At this point, as Lane begins a discussion of the history of the Pullman sleeping car, I think we’ll change trains and board Roueché’s Danish Express. He’s traveling from Copenhagen to Paris:
The train moved, was moving. It moved as silently, as smoothly, as naturally as a ship under sail. The platform slid away. In a moment, in half a moment, we were moving at speed, racing—out of the glare of the sheds and into a dusky daylight, through spreading railroad yards, past factories and warehouses, past blocks of apartment houses, past a deserted suburban station, past another spread of apartment s. Then we were in an open countryside of fields, pastures, hedgerows, an occasional mannered plantation of pine or white birch. Denmark is a small country, and Copenhagen is on two tiny islands, but I had a sense of space that was almost Kansan. There wasn’t a house as far as I could see. Then, suddenly, there were six or eight houses clustered together along a narrow street—little square houses, like doll houses, with steep, red-tiled, pyramidal roofs. American farmers live on the farm. In Denmark, farmers live in the village. The enormous countryside began again. It was a landscape made for snow, for blizzards, for raging winds. The dusk deepened. There was a spark of light in the distance, a spidery glint of water, and then it was dark.

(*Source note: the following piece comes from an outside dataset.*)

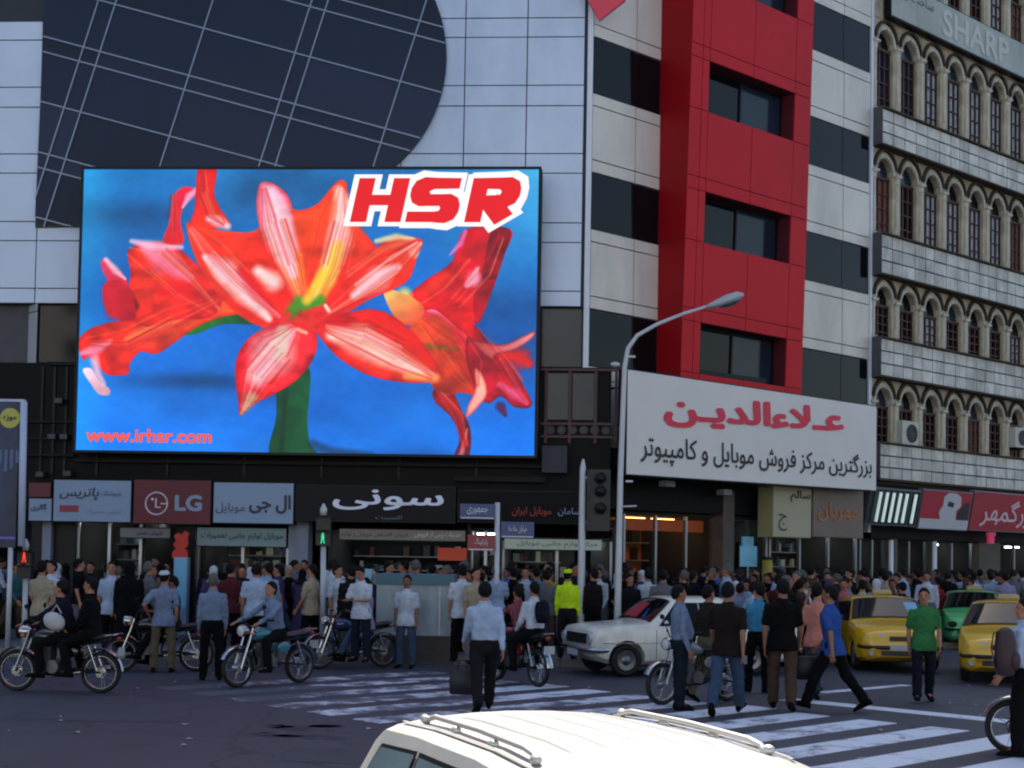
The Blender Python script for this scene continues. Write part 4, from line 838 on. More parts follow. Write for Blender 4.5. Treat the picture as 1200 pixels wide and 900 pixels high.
# ---------------------------------------------------------------- below the corner sign
RX = lambda x, o=0.: FR.px(x, 680, o)[0]
mb = MB(); mb.fbox(FR, .0, aE, 3.3, 4.3, -.3, .1); mb.fbox(FR, .0, .25, .15, 3.3, -.3, 0); mb.build('corner_fascia', BLACK, OB)
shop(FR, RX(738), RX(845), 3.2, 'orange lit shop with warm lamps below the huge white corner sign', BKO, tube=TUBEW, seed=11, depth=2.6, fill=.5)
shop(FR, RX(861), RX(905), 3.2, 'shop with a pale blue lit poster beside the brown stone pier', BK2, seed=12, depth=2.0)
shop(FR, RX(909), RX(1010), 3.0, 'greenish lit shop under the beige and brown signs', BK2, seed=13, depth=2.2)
m_ = MB(); m_.fbox(FR, RX(738, .2), RX(845, .2), FR.px(790, 622, .2)[1], FR.px(790, 608, .2)[1], -.5, -.42); o = m_.build('interior_glow_panel', mat('orange_glow_panel', rgb('6c3010', 1.1), .5, emit=rgb('8a3c12'), es=.35, var=.5, scale=1.2), None); tag(o, 'added orange panel standing for the warm glow inside the corner shop', 'glow panel')  # glowing sheet added to stand for warm light inside the shop
t = thing('stone_pier', FR.W(RX(852), .15, .1), 'brown stone pier standing beneath the huge white corner sign', 'pillar')
m_ = MB(); m_.fbox(FR, RX(846, .1), RX(859, .1), .15, 3.9, -.35, .12); m_.build('shaft', mat('brown_pier', rgb('4a4440', 1.3), .8, var=.15, scale=3), t)
m_ = MB(); m_.fbox(FR, RX(845, .1), RX(860, .1), .15, .5, -.35, .15); m_.build('plinth', CONC, t)
t = thing('lit_poster', FR.W(RX(878), 1.5, .1), 'pale blue lit poster of a shirt shape beside the pier', 'poster')
a0, a1 = FR.px(867, 650, .1)[0], FR.px(888, 650, .1)[0]; zb, zt = FR.px(877, 664, .1)[1], FR.px(877, 640, .1)[1]
m_ = MB(); m_.fbox(FR, a0, a1, zb, zt, 0.02, .08); m_.fbox(FR, a0 + .15, a1 - .15, zt, zt + .25, .02, .08); m_.build('face', mat('poster_blue', rgb('5f94b0', 1.1), .5, emit=rgb('4c88a8'), es=.2, var=.3, scale=4), t)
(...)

Roueché’s trip is low-event, but if you want to experience the pleasure of night train travel, it’s perfect. He describes his compartment. He talks with the steward. He talks with another passenger. His train crosses the Baltic Sea by ferry. He describes having supper on the ferry. He observes other people in the ferry bistro. He returns to his train compartment. He sleeps. He wakes up around midnight. The train is in Hamburg. There’s joviality coming from the next compartment:
I thought I heard a guitar. I heard shrieks and roars of laughter. I heard glasses and bottles and what sounded like somebody dancing. I looked at my watch: it was almost midnight. I looked out at the station again. There were plenty of people about—walking, waiting, waving, embracing. And a variety of uniforms: brown, blue, green. Two youths were sitting on a bench, gazing at the train, eating ice-cream cones: it might have been noon in a park. They suddenly slid away. We were moving, but moving backward. We moved out of the station, past pillars, past stairs, past benches and people, past signs for Marlboro and Coca-Cola in German, and into a yard, past a string of freight cars on a siding. They were painted bright red, and on each, in white, was the name “Blue Star Lines.” The joviality next door continued. The train stopped, waited, and moved forward again. We pulled in to a platform—a different platform. A woman sat on a bench, slumped in sleep, a cat in a box at her feet. We waited, we moved, we slipped away backward again. I dropped onto my pillow. There were footsteps, running footsteps, in the corridor.
In the morning, Roueché gets up, shaves, and packs his things. He talks with the steward. He watches the French countryside fly past. And then he’s in the Gare du Nord in Paris. He leaves the train and has coffee in the station. Ho hum, you might say. Not at all. It’s total bliss. Lane says the same thing at the end of his piece: “Such was the non-event of the journey. Yet I relished every mile of it.”